A rising theme I’ve noticed are books where the characters are bent on overthrowing a government, capitalist society, or kingdom. Usually the protagonist is a wayward underling who gets flung into the rebellion mix through unusual circumstances and becomes the heart center of the rebellious uprising. Yes, there are romantic relationships generally involved; a childhood friend, a surprising ally, perhaps an enemy that is proven misunderstood. However, the trick to making sure your story’s romance factor hasn’t overtaken the heartier pieces of the story’s central theme is to do a simple trick:

Take out the romance and what do you have?

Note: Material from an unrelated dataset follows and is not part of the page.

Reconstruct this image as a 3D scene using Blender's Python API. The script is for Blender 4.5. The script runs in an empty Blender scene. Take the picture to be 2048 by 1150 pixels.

Say The Hunger Games for instance. Yes, there’s a small love triangle (I say small because our heroine, Katniss, makes it clear over and over she’s not truly a romantic because her whole life has been about surviving poverty and hunger while protecting her young sister and mentally displaced mother, not finding a boyfriend) but if you remove said love interests, Peeta and Gale, you still have a healthy and well-founded story (a young woman volunteers to take her sister’s place in a fight-to-the-death reality show).

Now if you remove the love story from a few of the mainstream paranormal romances (I’ll quit picking on Twilight for a moment because the same thing here can be said of literally hundreds of the genre books) you really just have a morose or angsty wayward girl who finds herself on the outskirts of social groups at her (almost always new) school/town. There’s little else to her story besides perhaps cold relationships with parents who seem very absent throughout the stories without good reason or strained relationships for unexplained reasons. I read somewhere (can’t find the proper source, I’m afraid) that Suzanne Collins even meant to name her characters so they could not be “shipped” as easily (if you tried with Katniss and Peeta, you get get either Peenis or Katpiss or an awkward combination of Katta or Peekat).

I’m not saying that love can’t exist or isn’t an important factor for characters or their relationships, however I believe it’s become more of an understanding in today’s young culture that the “traumatic matter” of true love isn’t the only important theme we could be reading about. It can still lead to important matters young adults should be aware of (if you’ve ever read Judy Blume, you know her books always have a love factor but the stories always pertain to a higher issue such as young adults first encountering sexual pressures and safe sex education) but after so long, the sickly sweetness of “I’d die for him” or “In the first moment my eyes laid on her, I knew she’d be mine forever” weighs heavier than a pound of V-Day chocolate in your gut. At first, yes, enticing, but after a few heart-shaped boxes, you’re ready to purge and find something more savory and probably healthier.

But fads do come and go. Right now, the bookshelves are filled with stories of kingdoms rising and falling and mortal women/men are still enticed and enthralled by immortal men/women but at least there’s an overall purpose they work towards (winning a war, saving a race from otherworldly genocide, defeating a common enemy).

51otUIKBq0L._SX324_BO1,204,203,200_   My recent fantasy read has been the A Court of Thorns and Roses series by Sarah J. Maas, a brilliant fantasy author. Yes, love is a major theme to this series but one of Maas’ talents is weaving magical worlds filled with dangers that lurk close by wearing false masks and enamoring yet hungry smiles. Love is not the only risk for the characters’ but their survival, along with kingdoms that are threatened by evil and dark forces threatening to wipe out everything good. Wars are waged and fought, blood is shed and lives are won or lost. I’ve read all but the most recently published work, A Court of Frost and Starlight (which is painfully much thinner than its predecessors), and I fell in love with the heroine, Feyre, a fierce and determined woman who finds herself not pulled but thrown into the deadly world of Fae creatures in order to keep her family safe. Maas’ imagery is lively and lush with intoxicating allure that can only be experienced by the reader themselves (though I wasn’t too keen on her repetitive use of “her bowels turned watery” in the first installment, which someone must have mentioned to her because I haven’t seen its use at all in the next two installments…no really, she used it a LOT and I thought “Jeez, the situation is dire but I wish she’d just crap herself and get it over with”).  It’s dark and unpredictable, and trust me, without the love aspect of it, it’s still an amazing read.

Do you agree with this stance or not? Trust me, I am open for discussion about the state of YA reading culture of today. Where do you think (as a reader or writer) the culture is headed? After a long time block of fantasy, I feel that the authors on the rise are of the realistic fiction category (i.e. John Green, Angie Thomas, Nicola Yoon, Sherman Alexie, etc.) I could be wrong. During a class lecture with a published author, I had asked her how writers know what will be the next trending theme, in order to write something appealing for the market, and she answered, “You really never will know. That’s why it’s important to write what you love to write and make it amazing, for when your time does come. Even if you feel you missed out, you never know when the genre will circle back to what used to be popular so many years before.”

I agree but…maybe no more sparkly vamps and shirtless Magic Mike-show boy werewolves?